2 of them [the main computers] have [2] 300GB hard-drives.

The second drives are strictly for daily backup only.
 

OldPaint

New Member
its sorta like the GICO GEKO...would you rather save money or not.....
2 hard drives are the best way to go. load you main programs on the main one, and use the 2nd as with a back up directory for your files that you want to keep.
this will save you from LOOSING EVERYTHING if 1st h/d dies.my back diectory is CORELXX on the 2nd h/d. once a week or 2.....i will up date it with my corel files from 1st h/d. this way i got 2 copies of the info.
i also have REMOVABLE 1ST DRIVE. so if i want something on 1st h/d to transfer to other O/S h/d, i can put it on the 2nd internal h/d and its ther when i change 1st h/d.
as for using the 2nd as a swap file/stratch file, with the speed of processors and size of hard dives....it wont make that much diff today.
old days of win 3.11 it was a good idea, with the slow processors and lack of ram that you dont have today. moet today are 256 meg to 2-3 gig of ram.....compare that to old win 3.11 with 4 MEGS...and you was bad to da bone if you had 8 MEGS OF RAM!!!!
RAM is Random Access Memory......most of the " stratch file" work is there.........
 

Techman

New Member
Thank you pro signs..

as for using the 2nd as a swap file/stratch file, with the speed of processors and size of hard dives..

Sorry OP, photoshop and especially video capturing and DVD processing love a second drive for scratch space. In fact Pinnacle Studio requests a second drive.. That second drive prevents dropped frames and out of sync video capturing. The reason is that data is written to the second drive while the codecs operate on the main drive.

Two drives is good. Three is better. As cheap as they are now there is no reason not to have at least two. I have three. One is main drive with progams and files, Second is for swap disk and scratch disk work and backup files
The third is for redundant backups. Using Genie back software it is all automated. This third drive has a back up of every thing.

All i do is check once in a while to make sure the backup files are actually getting changed.

What to backup...
My favorites
My Documents including all sub folders.
Graphics folder has its own backup.
and any other data folder you cannot live without.
And then ,, very importnat. Get a FREE driver backup software. This searches out all your drivers,, and stores them away for you. Then if you must do a drive change all you do is restore the drivers too. This will save you HOURS.
One drive on the shelf has a ghost of the main C drive in case of catastrophic failure.

I just repaired a power jack on a lap top. This machine had a usb back up system with it.
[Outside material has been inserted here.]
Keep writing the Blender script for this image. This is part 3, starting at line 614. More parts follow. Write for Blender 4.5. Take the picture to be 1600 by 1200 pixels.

That was great. When the power jack went out it caused a corrupted data problem. That is because the cache was not flushed on shut down. The usb back system saved it all.
 

cdiesel

New Member
I'm having a new computer built right now, and my guy and I have been discussing different drive setups, along with the other options.

We're looking at raid 10? I believe. He said that's the best way to go for speed & redundancy, and I also requested a seperate drive for the scratch disk. Does this setup make sense, or should I just run three drives with the setup that techman has?

I'll start another thread about processors?